Wednesday, July 16, 2014: 3:45 PM
Room: 412
Oral Presentation
Heather MCLAUGHLIN , Oklahoma State University, Stillwater, OK
Despite differences in the cultural meaning of sport for girls and boys, popular rhetoric implies that sport participation is always good for kids. Indeed, many youth sport organizations were built on the assumption that sport reinforces shared values—such as hard work, cooperation, leadership, and fair play—that help prepare youth for their future roles as engaged citizens. While there is ample evidence to suggest that sport positively affects educational attainment (Hartmann 2008), it is unclear whether such benefits extend beyond the college years to influence young Americans’ career trajectories or subsequent attainment. Evidence from a small number of empirical studies suggests that sport participants tend to report higher earnings, though the bulk of these studies focus exclusively on men. Those studies that do include women are often outdated, considering the influence of sport participation for U.S. women prior to the passage of Title IX of the Education Amendments in 1972 (which prohibited sex discrimination in education, including school-sponsored sports).

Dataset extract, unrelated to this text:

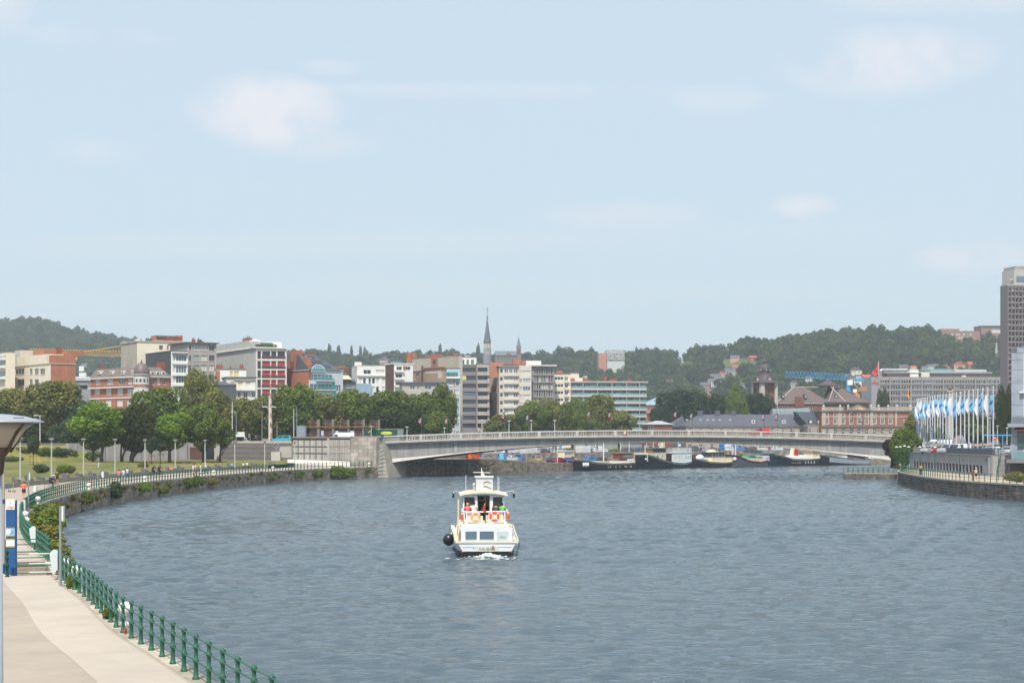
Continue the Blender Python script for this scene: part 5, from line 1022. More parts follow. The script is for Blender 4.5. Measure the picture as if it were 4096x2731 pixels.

Using longitudinal data from the Youth Development Study, this study explores how high school sport participation affects individual earnings and combined household income throughout young adulthood (ages 21 through 34). Multilevel mixed-effects regression models reveal that high school sport participation is positively associated with young adult attainment. This relationship is due, in part, to participants’ greater educational attainment: sport participants are more likely to enroll and graduate from college, which translates to greater earnings throughout young adulthood. At the household level, female sport participants, but not males, report larger incomes than their peers. While male sport participants report the highest individual earnings, female participants report the highest annual household income. Taken together, these findings suggest that focusing on individual earnings alone does not fully capture the gendered effect of sport participation on attainment.